Mas que dizer quando um tipo abre um concerto com uma “Pure comedy” que a meio, quando entra a banda toda (e eram mais seis músicos), se torna grandiosa, fazendo-se seguir de uma óptima versão de “Total entertainment forever” e, sem parar, de “Things it would been helpful to know before the revolution”, cheia de pompa, em crescendo até à explosão? E que nisto põe a cantar e a bater palmas um Coliseu cheio, cuja amplitude de idades ia dos cinco ou seis aos sessenta? Desistir de não gostar, claro. (Mas gostar de forma comedida e muito máscula, entenda-se.)

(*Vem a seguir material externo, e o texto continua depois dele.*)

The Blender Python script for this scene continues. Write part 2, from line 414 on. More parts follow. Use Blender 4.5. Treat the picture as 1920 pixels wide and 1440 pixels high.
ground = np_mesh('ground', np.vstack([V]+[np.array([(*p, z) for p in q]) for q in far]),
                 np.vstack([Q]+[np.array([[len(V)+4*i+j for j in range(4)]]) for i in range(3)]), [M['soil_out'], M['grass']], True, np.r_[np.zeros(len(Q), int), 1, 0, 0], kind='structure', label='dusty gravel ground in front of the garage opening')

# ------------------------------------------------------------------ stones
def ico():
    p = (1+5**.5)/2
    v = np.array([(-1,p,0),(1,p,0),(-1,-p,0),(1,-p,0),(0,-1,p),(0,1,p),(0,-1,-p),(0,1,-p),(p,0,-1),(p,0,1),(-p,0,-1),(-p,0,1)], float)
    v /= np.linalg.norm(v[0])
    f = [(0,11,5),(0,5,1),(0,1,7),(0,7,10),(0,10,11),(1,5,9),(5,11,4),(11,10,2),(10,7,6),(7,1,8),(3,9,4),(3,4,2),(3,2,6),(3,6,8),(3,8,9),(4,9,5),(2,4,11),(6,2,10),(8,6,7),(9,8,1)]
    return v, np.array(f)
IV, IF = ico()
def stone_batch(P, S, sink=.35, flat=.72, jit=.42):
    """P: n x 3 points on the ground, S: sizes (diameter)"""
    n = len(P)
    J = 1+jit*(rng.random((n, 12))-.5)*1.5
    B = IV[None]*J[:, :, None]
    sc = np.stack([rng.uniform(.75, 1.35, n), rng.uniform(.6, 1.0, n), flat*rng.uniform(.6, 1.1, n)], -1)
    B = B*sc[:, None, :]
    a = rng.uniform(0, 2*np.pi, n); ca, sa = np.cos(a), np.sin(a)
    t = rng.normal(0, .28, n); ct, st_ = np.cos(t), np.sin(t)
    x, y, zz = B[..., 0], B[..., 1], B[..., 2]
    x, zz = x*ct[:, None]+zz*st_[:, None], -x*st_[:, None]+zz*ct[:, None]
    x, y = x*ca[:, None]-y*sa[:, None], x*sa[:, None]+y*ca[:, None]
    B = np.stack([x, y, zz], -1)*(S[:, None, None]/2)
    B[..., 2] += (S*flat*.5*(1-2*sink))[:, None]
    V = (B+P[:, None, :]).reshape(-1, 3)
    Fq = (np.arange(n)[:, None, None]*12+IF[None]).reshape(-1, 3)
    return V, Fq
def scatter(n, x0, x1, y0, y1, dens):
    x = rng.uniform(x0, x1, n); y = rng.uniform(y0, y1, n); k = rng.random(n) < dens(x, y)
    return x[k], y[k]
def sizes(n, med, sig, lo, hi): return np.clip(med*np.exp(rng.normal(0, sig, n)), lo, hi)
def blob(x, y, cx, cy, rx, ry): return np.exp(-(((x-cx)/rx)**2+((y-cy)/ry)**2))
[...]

Foi um belíssimo início de concerto que incluiu uma óptima versão desse tratado de cowboiismo que é “Nancy from now on” (um vídeo que, curiosamente, está bloqueado em todos os computadores cá de casa, não sei como é que aconteceu) e neste momento eu estaria aqui a pedir redenção por algures no passado ter sido menos simpático com o senhor – se não fosse uma certa modorra nas baladas. Calma, gente, calma: gostai à vontade das baladas; mas na minha humildíssima opinião o senhor Misty está tão melhor quanto mistura o rock a folk clássicas (à maneira da The Band, que claramente ouviu com muita atenção), ou quando as canções (mesmo as baladas) explodem, cheias de si mesmas, arrogantes, maiores que o mundo. Que posso dizer? “When the God of love returns there’ll be hell to pay” aborreceu-me. (Espero ter acertado no nome da canção, senão a internet vai chacinar-me. Perdoem, mas é tarde, estou cansado, acabaram-se-me os cigarros e as Oreos e o PC já foi duas vezes abaixo.)

Como uma equipa de futebol que quer garantir um bom resultado, Misty e os seus místicos subiram de novo de intensidade, em particular com “Bored in the USA” (cuja letra é particularmente inteligente, outra qualidade deste marmanjo que, não sei se já vos disse, me irrita um bocado). Lá para o fim houve uma óptima “I’m writing a novel” e, dois temas à frente, “I love you, honeybear”, antes da apoteose no encore.

À saída, num pequeno exercício sociológico, resolvi perguntar a algumas pessoas o que haviam achado. Pessoa A, heterossexual do sexo feminino: “Foi como se me tivesse passado um comboio por cima”. Pessoa B, heterossexual do sexo feminino: “É lindo, ele”. Pessoa C, heterossexual do sexo masculino: “Foi fixe”.

Foi menos espalhafatoso e mais competente do que estava à espera – o que me permitiu deixar de implicar com este rapaz que, estou certo, dentro de vinte anos estará de regresso com um disco só de guitarra acústica, gordo e feio, em que narra as suas desgraças. Espero eu, que sou uma pessoa sem maldade.